A background note can be accessed here: NITI Aayog’s proposal for directly elected mayors in million-plus cities
The proposal for directly elected mayors in million-plus cities seeks to strengthen political accountability and leadership. To what extent can electoral redesign alone improve urban governance outcomes in India without parallel devolution of executive, financial, and administrative powers?
The proposal approaches electoral redesign and governance fragmentation as interconnected challenges. Rather than relying only on formal devolution under the 74th Constitutional Amendment, it adopts a more strategic and operationally effective approach: ensuring that city governments exercise meaningful authority over decisions, budgets, and oversight in functions currently handled by parastatals and state-level agencies. The recommendations therefore extend beyond how mayors are elected to how urban governance is actually exercised in effect.
It also clarifies institutional roles of the Mayor and the Municipal Commissioner, recognising that both democratic leadership and administrative capability are necessary for effective city governance. Governance provides political direction, accountability, and responsiveness to citizens, while administration contributes continuity, technical expertise, and implementation capacity. The intent is to align and synergise these roles further by design.
Importantly, the recommendations integrate parastatals or state-appointed officials leveraging their technical strengths, capacity and economies of scale.

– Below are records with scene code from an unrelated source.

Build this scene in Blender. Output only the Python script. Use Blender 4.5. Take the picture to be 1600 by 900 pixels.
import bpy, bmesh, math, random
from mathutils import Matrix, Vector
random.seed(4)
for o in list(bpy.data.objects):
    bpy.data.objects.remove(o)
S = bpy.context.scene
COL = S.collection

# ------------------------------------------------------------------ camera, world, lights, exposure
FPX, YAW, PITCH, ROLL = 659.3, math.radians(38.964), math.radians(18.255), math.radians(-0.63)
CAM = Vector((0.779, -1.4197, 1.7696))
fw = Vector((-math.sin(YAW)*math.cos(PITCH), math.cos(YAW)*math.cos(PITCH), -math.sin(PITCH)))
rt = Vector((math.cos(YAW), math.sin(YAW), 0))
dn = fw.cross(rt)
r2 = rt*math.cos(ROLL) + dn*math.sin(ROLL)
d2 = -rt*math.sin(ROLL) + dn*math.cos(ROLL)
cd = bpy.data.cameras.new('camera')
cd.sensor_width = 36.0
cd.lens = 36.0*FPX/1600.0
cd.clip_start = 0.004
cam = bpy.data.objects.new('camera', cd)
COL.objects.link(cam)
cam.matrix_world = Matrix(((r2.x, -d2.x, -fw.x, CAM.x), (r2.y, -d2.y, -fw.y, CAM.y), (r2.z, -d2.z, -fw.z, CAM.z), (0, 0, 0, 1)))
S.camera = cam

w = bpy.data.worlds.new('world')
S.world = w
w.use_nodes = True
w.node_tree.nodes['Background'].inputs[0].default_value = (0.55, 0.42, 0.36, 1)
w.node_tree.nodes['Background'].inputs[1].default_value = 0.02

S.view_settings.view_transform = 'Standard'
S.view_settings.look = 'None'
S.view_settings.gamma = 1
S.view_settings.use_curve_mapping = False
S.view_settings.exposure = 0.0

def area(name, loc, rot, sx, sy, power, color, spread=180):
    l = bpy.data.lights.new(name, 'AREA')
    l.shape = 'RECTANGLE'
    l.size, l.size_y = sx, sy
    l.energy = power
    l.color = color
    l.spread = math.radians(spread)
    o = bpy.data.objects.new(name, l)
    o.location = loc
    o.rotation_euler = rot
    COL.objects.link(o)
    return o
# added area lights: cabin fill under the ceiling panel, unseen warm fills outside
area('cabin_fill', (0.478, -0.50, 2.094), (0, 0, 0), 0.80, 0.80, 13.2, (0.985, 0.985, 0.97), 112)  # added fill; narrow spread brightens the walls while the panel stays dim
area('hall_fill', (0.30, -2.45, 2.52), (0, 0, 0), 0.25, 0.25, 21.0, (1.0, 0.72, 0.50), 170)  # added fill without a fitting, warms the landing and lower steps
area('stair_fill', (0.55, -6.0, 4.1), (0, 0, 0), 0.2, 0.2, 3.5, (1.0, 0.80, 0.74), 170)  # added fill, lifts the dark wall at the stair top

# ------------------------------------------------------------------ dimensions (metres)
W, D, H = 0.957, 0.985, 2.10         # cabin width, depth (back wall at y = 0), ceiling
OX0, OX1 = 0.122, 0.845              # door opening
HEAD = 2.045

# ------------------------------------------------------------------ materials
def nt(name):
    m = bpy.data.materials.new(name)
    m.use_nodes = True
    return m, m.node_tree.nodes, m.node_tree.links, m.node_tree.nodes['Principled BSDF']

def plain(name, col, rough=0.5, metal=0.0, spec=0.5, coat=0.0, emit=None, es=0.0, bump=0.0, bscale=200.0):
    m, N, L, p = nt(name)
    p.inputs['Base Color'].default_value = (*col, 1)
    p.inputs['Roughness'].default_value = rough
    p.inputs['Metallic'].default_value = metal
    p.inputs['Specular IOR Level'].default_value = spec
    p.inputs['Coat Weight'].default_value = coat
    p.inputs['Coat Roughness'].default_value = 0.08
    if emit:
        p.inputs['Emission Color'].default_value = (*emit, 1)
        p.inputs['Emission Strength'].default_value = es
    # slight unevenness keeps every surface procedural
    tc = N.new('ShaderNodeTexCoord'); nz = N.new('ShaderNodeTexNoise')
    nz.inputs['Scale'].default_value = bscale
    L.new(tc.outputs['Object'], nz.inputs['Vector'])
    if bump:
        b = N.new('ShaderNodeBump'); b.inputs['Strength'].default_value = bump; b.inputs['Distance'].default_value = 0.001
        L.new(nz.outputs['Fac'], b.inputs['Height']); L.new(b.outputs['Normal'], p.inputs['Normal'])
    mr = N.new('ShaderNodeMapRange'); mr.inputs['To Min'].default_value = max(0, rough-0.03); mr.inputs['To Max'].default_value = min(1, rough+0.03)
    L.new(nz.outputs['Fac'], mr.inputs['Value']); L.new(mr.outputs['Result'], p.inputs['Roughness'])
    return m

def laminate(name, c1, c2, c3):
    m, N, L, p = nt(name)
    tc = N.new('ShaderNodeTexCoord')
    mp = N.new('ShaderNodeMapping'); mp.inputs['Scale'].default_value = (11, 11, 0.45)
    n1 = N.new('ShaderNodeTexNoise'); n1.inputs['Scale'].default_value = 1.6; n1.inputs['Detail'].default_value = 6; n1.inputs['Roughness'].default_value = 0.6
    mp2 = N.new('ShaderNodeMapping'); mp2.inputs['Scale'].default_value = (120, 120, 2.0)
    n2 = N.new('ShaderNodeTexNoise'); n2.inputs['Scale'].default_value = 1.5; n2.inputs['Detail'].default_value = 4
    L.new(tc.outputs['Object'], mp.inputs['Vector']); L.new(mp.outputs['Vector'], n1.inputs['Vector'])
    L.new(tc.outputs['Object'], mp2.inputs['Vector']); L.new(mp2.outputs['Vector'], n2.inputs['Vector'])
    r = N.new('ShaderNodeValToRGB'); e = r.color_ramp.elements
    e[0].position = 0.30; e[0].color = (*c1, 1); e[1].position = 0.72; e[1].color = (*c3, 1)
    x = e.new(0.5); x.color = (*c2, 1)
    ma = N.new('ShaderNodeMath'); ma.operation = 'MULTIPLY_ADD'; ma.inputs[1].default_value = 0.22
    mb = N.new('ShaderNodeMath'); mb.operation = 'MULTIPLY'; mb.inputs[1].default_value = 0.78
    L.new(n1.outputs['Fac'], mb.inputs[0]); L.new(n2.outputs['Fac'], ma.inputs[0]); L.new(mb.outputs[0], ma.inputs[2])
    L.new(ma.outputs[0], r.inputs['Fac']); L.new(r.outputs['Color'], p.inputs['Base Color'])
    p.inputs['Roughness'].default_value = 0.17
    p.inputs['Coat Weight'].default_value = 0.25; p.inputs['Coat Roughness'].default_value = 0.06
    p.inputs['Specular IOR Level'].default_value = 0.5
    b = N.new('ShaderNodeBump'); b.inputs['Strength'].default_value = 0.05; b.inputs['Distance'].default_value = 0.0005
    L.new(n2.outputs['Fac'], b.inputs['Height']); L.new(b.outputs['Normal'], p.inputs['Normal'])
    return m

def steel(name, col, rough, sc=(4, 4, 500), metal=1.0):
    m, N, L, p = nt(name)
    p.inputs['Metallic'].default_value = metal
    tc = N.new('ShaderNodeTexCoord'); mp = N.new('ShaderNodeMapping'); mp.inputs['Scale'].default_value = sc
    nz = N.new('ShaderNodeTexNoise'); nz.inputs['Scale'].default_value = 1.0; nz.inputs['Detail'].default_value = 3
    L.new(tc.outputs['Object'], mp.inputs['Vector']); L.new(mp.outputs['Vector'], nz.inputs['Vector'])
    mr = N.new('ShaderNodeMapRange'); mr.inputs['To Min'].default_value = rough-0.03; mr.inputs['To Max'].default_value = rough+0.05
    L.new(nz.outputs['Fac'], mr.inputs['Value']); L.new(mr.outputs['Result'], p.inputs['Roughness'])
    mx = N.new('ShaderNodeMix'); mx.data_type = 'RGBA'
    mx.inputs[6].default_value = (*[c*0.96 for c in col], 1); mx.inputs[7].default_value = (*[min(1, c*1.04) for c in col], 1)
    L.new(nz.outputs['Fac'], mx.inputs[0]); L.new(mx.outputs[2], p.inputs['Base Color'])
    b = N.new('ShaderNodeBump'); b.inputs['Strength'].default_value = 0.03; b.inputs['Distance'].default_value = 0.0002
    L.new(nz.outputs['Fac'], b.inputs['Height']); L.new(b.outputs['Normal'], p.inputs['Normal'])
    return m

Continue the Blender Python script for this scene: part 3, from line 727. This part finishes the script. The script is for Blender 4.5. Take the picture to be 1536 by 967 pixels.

They reposition decision-making closer to elected urban governments so that services and infrastructure affecting citizens are guided by institutions with a direct local mandate and public accountability.
Directly elected mayors derive legitimacy from a city-wide mandate, while urban governance in India remains structurally embedded within state governments. How might this duality reshape centre-state-city power dynamics?
Urban governance in India has long been shaped by a structural imbalance in which many key decisions relating to planning, infrastructure, and service delivery are concentrated at the state level. This has naturally amplified the influence of MLAs and MPs in city affairs, even though city governance formally falls within the domain of urban local bodies. The report seeks to recalibrate this imbalance by strengthening the authority and legitimacy of elected city governments.
Most of the recommendations are changes proposed to be taken up by the State Governments, as urban governance is a State subject. Hence, they remain fully within the constitutional framework. Reform action by State Governments would be through amendments to municipal laws, where necessary, else through simple executive orders related to the re-casting of institutional arrangements. Once implemented, empowered city governments would exercise greater authority across schemes and missions supported by both Union and State Governments. Both Union and State Government can focus on more strategic policy matters.
A directly elected mayor, backed by a city-wide mandate, alongside councillors or corporators representing wards, can create clearer lines of democratic responsibility within cities. In that sense, the report introduces a shift in how urban accountability is organised, while leaving the broader Union–State constitutional relationship unchanged. The emphasis is on enabling cities to respond more effectively to their own growth, liveability, and governance needs.
The “strong mayor” model emphasises unified leadership and clearer accountability in large cities. How does this concentration of authority interact with India’s existing fragmented urban governance architecture involving multiple agencies and parastatals?
The report distinguishes between institutional pluralism and fragmentation of authority. It recognises that large urban systems require specialised agencies, technical expertise, and operational scale across sectors such as transport, water, planning, and infrastructure. The recommendations therefore do not argue for dismantling of multiple agencies. Instead, they seek to ensure that elected city leadership has a stronger coordinating and decision-making role across these institutions, while retaining their strengths.
In this framework, the “strong mayor” model is linked to greater localisation of authority in contrast with centralisation at the State level. The report proposes that decisions affecting citizens more directly should be guided by elected urban governments, while specialised agencies continue to contribute domain expertise and implementation capacity.
At the same time, the report avoids concentrating authority in a single office. It recommends a mayor-in-council system where the directly elected mayor works with elected city leaders holding defined portfolios and responsibilities. This arrangement resembles cabinet-based governance at the State or Union level. By distributing responsibilities across elected representatives, the model encourages delegation, consensus-building, and collective accountability on city-wide issues while still providing unified political leadership.